Veintiuno de los 38 muertos en la carretera el pasado fin de semana eran menores de 30 años. Los había de 15 a 29 y la mayoría perdió la vida en un trayecto corto, en ese tramo de carretera conocido y familiar en el que nunca pasa nada. El Ministerio de Educación ha analizado el perfil del joven de riesgo, aquel que tiene más posibilidades de tener un accidente de tráfico, y ha dibujado a un muchacho que necesita autoafirmarse para ser más competitivo, y sobrevalora su capacidad hasta tal extremo que minimiza cuestiones para él tan secundarias como el alcohol o la fatiga. Pero que nadie se llame a engaño, no todos los jóvenes que mueren en las carreteras obedecen a este patrón. Los hay también que siendo muy hábiles y prudentes al mismo tiempo no pueden esquivar al enloquecido que se les echa encima, como les ocurrió a los cuatro chavales de Leganés que se mataron el domingo.
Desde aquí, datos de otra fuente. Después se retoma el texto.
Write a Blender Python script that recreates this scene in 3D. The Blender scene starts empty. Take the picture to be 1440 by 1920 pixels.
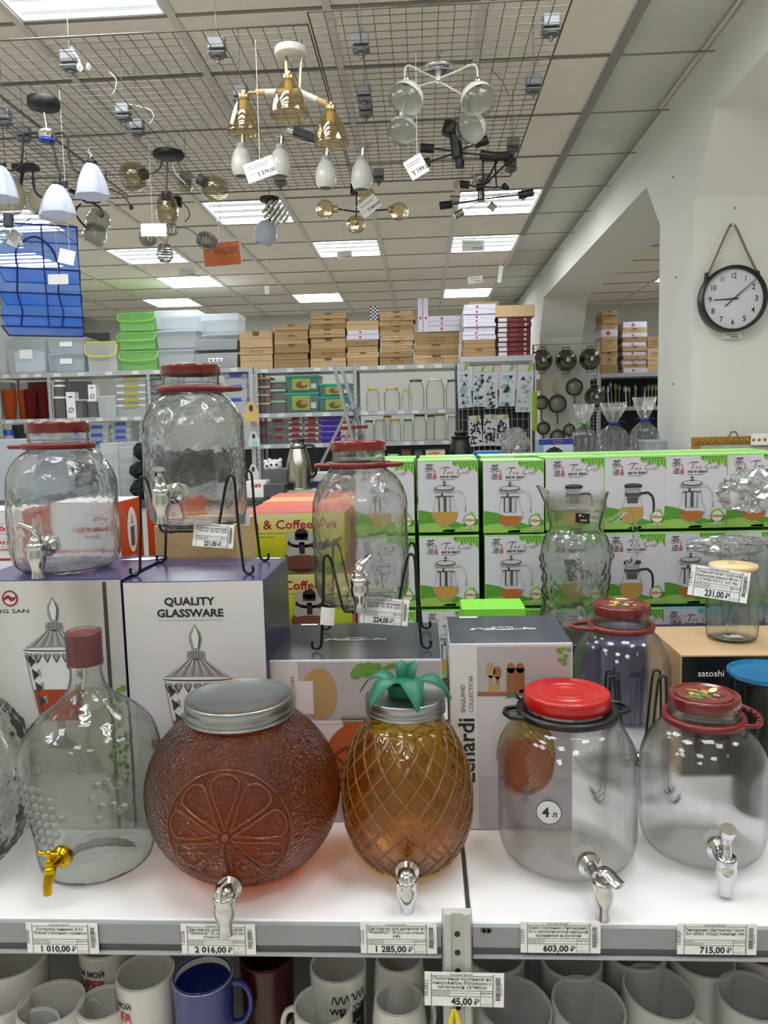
import bpy, math, random
from mathutils import Vector, Matrix, noise
random.seed(7)
PI = math.pi
SC = bpy.context.scene
COL = SC.collection
R = math.radians
# ------------------------------------------------------------------ camera, world, exposure
F = 1442.0
PITCH, YAW, ROLL = R(6.2), R(3.0), R(1.4)
CAM = Vector((0, 0, 1.5))
FW = Vector((-math.sin(YAW)*math.cos(PITCH), math.cos(YAW)*math.cos(PITCH), -math.sin(PITCH)))
R0 = Vector((math.cos(YAW), math.sin(YAW), 0)); U0 = R0.cross(FW)
RT = R0*math.cos(ROLL) - U0*math.sin(ROLL); UP = U0*math.cos(ROLL) + R0*math.sin(ROLL)
cam_data = bpy.data.cameras.new('camera'); cam = bpy.data.objects.new('camera', cam_data); COL.objects.link(cam)
cam_data.sensor_fit = 'VERTICAL'; cam_data.sensor_height = 36.0; cam_data.lens = F/1920*36.0; cam_data.clip_start = 0.02
rot = Matrix((RT, UP, -FW)).transposed()
cam.matrix_world = Matrix.Translation(CAM) @ rot.to_4x4()
SC.camera = cam
w = bpy.data.worlds.new('world'); SC.world = w; w.use_nodes = True
w.node_tree.nodes['Background'].inputs[0].default_value = (0.8, 0.85, 0.9, 1); w.node_tree.nodes['Background'].inputs[1].default_value = 0.3
SC.view_settings.view_transform = 'Standard'; SC.view_settings.look = 'None'; SC.view_settings.gamma = 1
SC.view_settings.use_curve_mapping = False
SC.view_settings.exposure = 0.50
TUBE_POWER = 23.0
cy = SC.cycles
cy.max_bounces = 16; cy.diffuse_bounces = 6; cy.glossy_bounces = 6; cy.transmission_bounces = 18; cy.transparent_max_bounces = 40
cy.caustics_reflective = True; cy.caustics_refractive = True; cy.blur_glossy = 1.0; cy.sample_clamp_indirect = 6.0
cy.use_adaptive_sampling = True; cy.adaptive_threshold = 0.025
try: cy.use_light_tree = True
except Exception: pass
# ------------------------------------------------------------------ where a sight line meets a real plane of the shop
def ray(x, y): return FW*F + RT*(x-720) + UP*(960-y)
def PY(x, y, Y): d = ray(x, y); return CAM + d*(Y/d.y)
def PZ(x, y, Z): d = ray(x, y); return CAM + d*((Z-1.5)/d.z)
def PX(x, y, X): d = ray(x, y); return CAM + d*(X/d.x)
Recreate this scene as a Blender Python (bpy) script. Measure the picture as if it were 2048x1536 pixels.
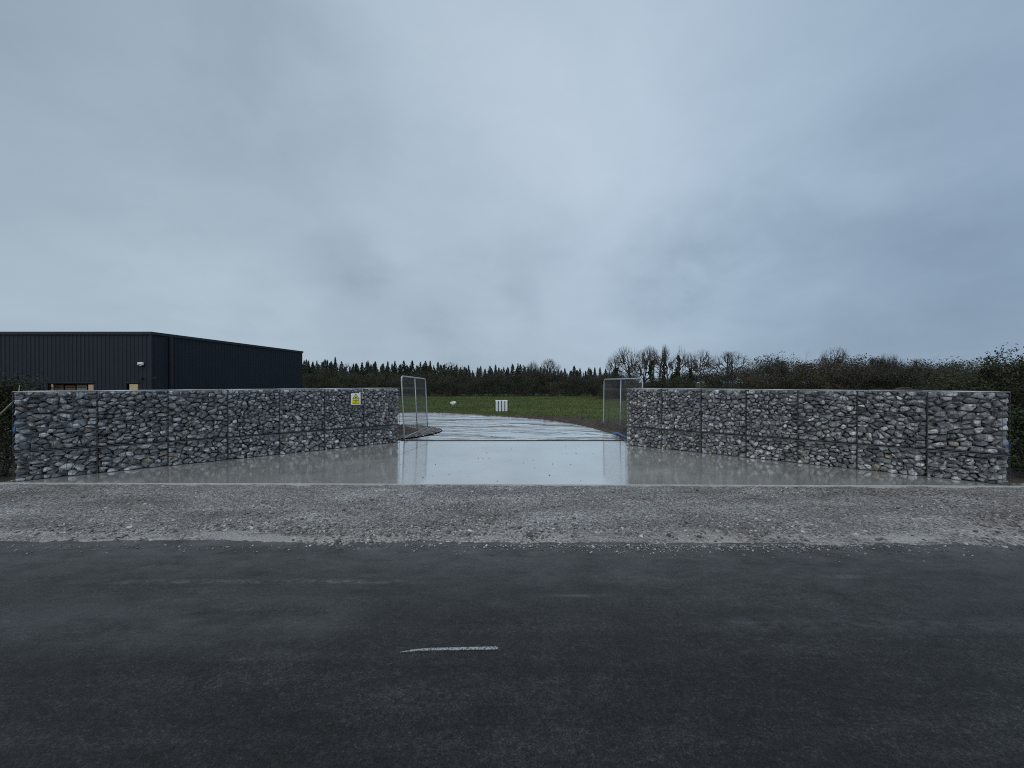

Hay que poner fin como sea, ahora mismo, a esta sangría que se está cobrando una generación irrecuperable. Si comparamos la siniestralidad de España con respecto a Europa los datos empeoran en todos los parámetros. Las razones son varias, pero el catedrático de Seguridad Vial y director del Instituto Nacional de Tránsito, Luis Montoro, ha puesto el dedo en la llaga: desde 1980 el parque móvil y la complejidad del tráfico en España han aumentado a niveles espectaculares. Por contra, el número de guardias civiles es el mismo y las denuncias han disminuido de 309 por mil vehículos en 1985, a las 89 por mil del año pasado. Y aún nos sorprende que la carretera sea una jungla.